Induction cook tops running at the muchas mas lower powerline frequency of 60 hertz ( that's 40 million times slower than the microwave oven) need something that conducts electricity a quite bit better than most food to convert the slow AC magnetic field of the cook top into an electric current in the cookware, which heats up the cookware directly. If you were to put your goods to be baked into a steel box it would heat in the presence of a 60hz magnetic field, but it would burn the food wherever it contacted the steel box, and you'd still have to insulate against the heat coming off the outside of the box.

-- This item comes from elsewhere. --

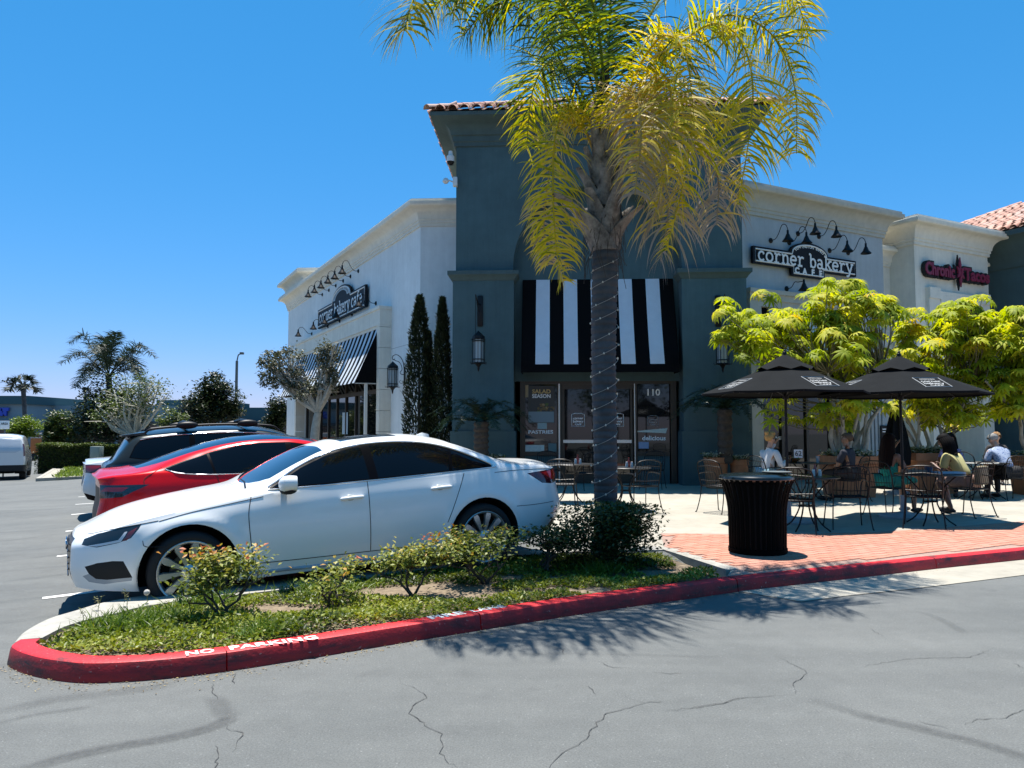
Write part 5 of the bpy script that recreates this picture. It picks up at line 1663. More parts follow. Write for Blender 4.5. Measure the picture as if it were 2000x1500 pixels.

Dana implies here that induction cooking works via some sort of microwave, is that true? If so, is the tin-foil hat crowd concerned?
No it's not microwave, but it IS an electromagnetic alternating field that's doing it, albeit orders of magnitude lower in frequency. The "induction" refers to the magnetic field induced currents in the conductive cooking pots that causes them to heat up.
There is at least one factual error in my answer from 2014: Most induction cooktops operate at 24 kHz, not 60Hz. That's roughly frequency where the ballasts of many fluorescent lighting fixtures operate too, but unlike cooktops the ballast's transformers & inductors are designed to keep "stray field" from radiating power away, keeping that power contained & directed into voltage & current to operate the fluorescent tube rather than heating up the fixture.
The tin foil hat crowd even gets excited about 60 hz stuff, and I'm sure they're just as wound up about induction cooktops as they are powerlines etc.
https://www.greenbuildingadvisor.com/blogs/dept/musings/emfs-and-human-health
Ethan,
It doesn't take much to get the tin-foil hat crowd aroused. There are plenty of alarmist articles out there -- for example, this one: Another Dangerous Cooking Appliance – Induction Stovetops.
For a science-based discussion of EMFs, see EMFs and Human Health.